**Directions for this task:**
Your task is to give the data again, exactly, with every line intact.

**Data block:**
-- BEGIN --

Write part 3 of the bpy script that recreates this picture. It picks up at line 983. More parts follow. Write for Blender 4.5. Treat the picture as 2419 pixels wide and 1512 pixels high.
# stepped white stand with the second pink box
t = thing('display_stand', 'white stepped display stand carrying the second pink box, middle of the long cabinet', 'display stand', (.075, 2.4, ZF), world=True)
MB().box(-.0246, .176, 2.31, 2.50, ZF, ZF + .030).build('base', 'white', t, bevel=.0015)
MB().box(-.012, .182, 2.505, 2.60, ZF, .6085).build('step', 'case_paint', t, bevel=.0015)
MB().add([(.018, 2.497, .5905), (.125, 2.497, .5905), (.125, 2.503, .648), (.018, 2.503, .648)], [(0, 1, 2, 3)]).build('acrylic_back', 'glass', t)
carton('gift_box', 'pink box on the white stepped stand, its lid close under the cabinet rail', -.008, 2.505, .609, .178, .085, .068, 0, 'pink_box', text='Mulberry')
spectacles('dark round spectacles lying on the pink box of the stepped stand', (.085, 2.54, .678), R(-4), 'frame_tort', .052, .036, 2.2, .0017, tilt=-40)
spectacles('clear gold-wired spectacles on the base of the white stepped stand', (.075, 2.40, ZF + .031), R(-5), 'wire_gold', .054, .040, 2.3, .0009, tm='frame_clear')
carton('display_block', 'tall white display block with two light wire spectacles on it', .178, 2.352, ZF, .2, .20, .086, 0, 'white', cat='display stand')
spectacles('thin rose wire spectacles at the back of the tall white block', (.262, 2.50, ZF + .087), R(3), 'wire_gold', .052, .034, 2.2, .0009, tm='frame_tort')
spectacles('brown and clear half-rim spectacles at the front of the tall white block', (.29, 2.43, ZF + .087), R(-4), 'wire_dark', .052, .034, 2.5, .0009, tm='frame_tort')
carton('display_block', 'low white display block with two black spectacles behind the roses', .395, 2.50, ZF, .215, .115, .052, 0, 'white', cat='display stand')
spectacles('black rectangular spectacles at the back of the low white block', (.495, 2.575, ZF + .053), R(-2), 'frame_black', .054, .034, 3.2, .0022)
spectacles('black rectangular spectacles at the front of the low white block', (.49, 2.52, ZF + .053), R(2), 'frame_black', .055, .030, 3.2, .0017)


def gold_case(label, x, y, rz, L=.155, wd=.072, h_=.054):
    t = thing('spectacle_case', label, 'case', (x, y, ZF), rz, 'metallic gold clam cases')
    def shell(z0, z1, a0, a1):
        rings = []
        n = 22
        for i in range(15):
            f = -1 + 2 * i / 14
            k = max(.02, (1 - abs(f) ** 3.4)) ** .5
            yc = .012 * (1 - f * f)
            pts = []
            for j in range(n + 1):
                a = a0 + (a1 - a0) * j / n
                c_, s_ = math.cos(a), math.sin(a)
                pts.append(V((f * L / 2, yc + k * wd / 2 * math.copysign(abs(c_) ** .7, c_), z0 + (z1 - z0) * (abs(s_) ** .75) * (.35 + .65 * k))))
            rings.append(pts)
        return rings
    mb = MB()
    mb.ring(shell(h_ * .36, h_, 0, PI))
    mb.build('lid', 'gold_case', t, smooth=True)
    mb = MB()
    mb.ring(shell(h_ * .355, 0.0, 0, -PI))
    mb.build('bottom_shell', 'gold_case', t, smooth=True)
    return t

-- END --

**Task result:**
Write part 3 of the bpy script that recreates this picture. It picks up at line 983. More parts follow. Write for Blender 4.5. Treat the picture as 2419 pixels wide and 1512 pixels high.
# stepped white stand with the second pink box
t = thing('display_stand', 'white stepped display stand carrying the second pink box, middle of the long cabinet', 'display stand', (.075, 2.4, ZF), world=True)
MB().box(-.0246, .176, 2.31, 2.50, ZF, ZF + .030).build('base', 'white', t, bevel=.0015)
MB().box(-.012, .182, 2.505, 2.60, ZF, .6085).build('step', 'case_paint', t, bevel=.0015)
MB().add([(.018, 2.497, .5905), (.125, 2.497, .5905), (.125, 2.503, .648), (.018, 2.503, .648)], [(0, 1, 2, 3)]).build('acrylic_back', 'glass', t)
carton('gift_box', 'pink box on the white stepped stand, its lid close under the cabinet rail', -.008, 2.505, .609, .178, .085, .068, 0, 'pink_box', text='Mulberry')
spectacles('dark round spectacles lying on the pink box of the stepped stand', (.085, 2.54, .678), R(-4), 'frame_tort', .052, .036, 2.2, .0017, tilt=-40)
spectacles('clear gold-wired spectacles on the base of the white stepped stand', (.075, 2.40, ZF + .031), R(-5), 'wire_gold', .054, .040, 2.3, .0009, tm='frame_clear')
carton('display_block', 'tall white display block with two light wire spectacles on it', .178, 2.352, ZF, .2, .20, .086, 0, 'white', cat='display stand')
spectacles('thin rose wire spectacles at the back of the tall white block', (.262, 2.50, ZF + .087), R(3), 'wire_gold', .052, .034, 2.2, .0009, tm='frame_tort')
spectacles('brown and clear half-rim spectacles at the front of the tall white block', (.29, 2.43, ZF + .087), R(-4), 'wire_dark', .052, .034, 2.5, .0009, tm='frame_tort')
carton('display_block', 'low white display block with two black spectacles behind the roses', .395, 2.50, ZF, .215, .115, .052, 0, 'white', cat='display stand')
spectacles('black rectangular spectacles at the back of the low white block', (.495, 2.575, ZF + .053), R(-2), 'frame_black', .054, .034, 3.2, .0022)
spectacles('black rectangular spectacles at the front of the low white block', (.49, 2.52, ZF + .053), R(2), 'frame_black', .055, .030, 3.2, .0017)


def gold_case(label, x, y, rz, L=.155, wd=.072, h_=.054):
    t = thing('spectacle_case', label, 'case', (x, y, ZF), rz, 'metallic gold clam cases')
    def shell(z0, z1, a0, a1):
        rings = []
        n = 22
        for i in range(15):
            f = -1 + 2 * i / 14
            k = max(.02, (1 - abs(f) ** 3.4)) ** .5
            yc = .012 * (1 - f * f)
            pts = []
            for j in range(n + 1):
                a = a0 + (a1 - a0) * j / n
                c_, s_ = math.cos(a), math.sin(a)
                pts.append(V((f * L / 2, yc + k * wd / 2 * math.copysign(abs(c_) ** .7, c_), z0 + (z1 - z0) * (abs(s_) ** .75) * (.35 + .65 * k))))
            rings.append(pts)
        return rings
    mb = MB()
    mb.ring(shell(h_ * .36, h_, 0, PI))
    mb.build('lid', 'gold_case', t, smooth=True)
    mb = MB()
    mb.ring(shell(h_ * .355, 0.0, 0, -PI))
    mb.build('bottom_shell', 'gold_case', t, smooth=True)
    return t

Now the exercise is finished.